New England States Explore Energy Alternatives

New England States Explore Energy Alternatives

Energy is expensive everywhere. However, while it may not be widely known elsewhere around the country, it is certainly no secret to those of us living here in Massachusetts that the commonwealth ranks as one of the most expensive when it comes to energy costs. With this in mind, state legislators and energy companies are making a concentrated effort to procure alternate sources of energy to augment current supply.

Officials from the state’s utilities and energy boards hope to source renewable energy from northern regions of the U.S. and Canada while simultaneously opening channels of less expensive natural gas via pipelines from both southern and western areas.

As part of this “diversified” solution, supplies of Canadian hydroelectric power already being generated will be imported while northern New England continues to develop wind farms on a mass scale.

National Grid, a provider of both gas and electric services in the Commonwealth, issued statements saying that both energy sources should be approved. Marcy Reed, the president of National Grid Massachusetts recently stated: “We say we need both pipelines.” National Grid normally “stockpiles” imported liquefied natural gas that is shipped in through port facilities. However, the gas was traded on a global market last year, and New England was the highest global bidder for those natural gas supplies. According to various sources, during the last three winters since 2011-2012, New England paid $1.6 billion to $3.8 billion higher wholesale electricity costs than has been typical.

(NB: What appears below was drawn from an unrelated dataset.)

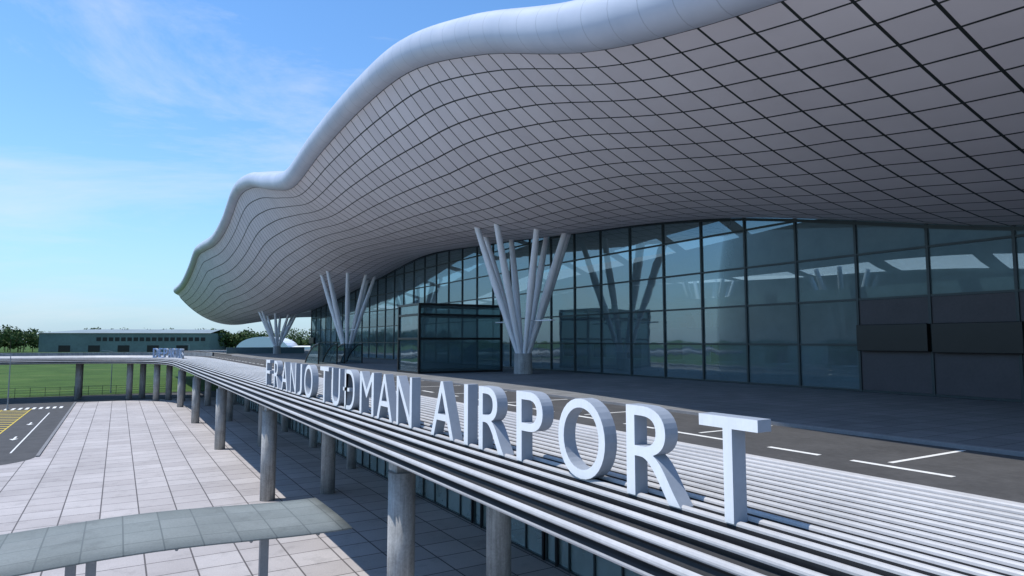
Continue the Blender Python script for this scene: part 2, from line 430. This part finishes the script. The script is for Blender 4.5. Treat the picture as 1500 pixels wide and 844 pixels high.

The Joint Committee on Telecommunications, Utilities and Energy is getting ready to hear from clean energy industry officials and those representing energy derivatives from power plants.  Committee Co-Chairman Sen. Benjamin Downing, pointed out that utility companies believe a lack of capacity in gas pipelines is the main culprit behind rate hikes during recent winter months and say there is an urgent need for natural gas flowing into the state from external sources.

According to Matthew Beaton, the Secretary of Energy and Environmental Affairs, other energy experts are saying the scarcity of natural gas is a “regional affair” and governors from several New England states are convening soon to discuss regional energy policies.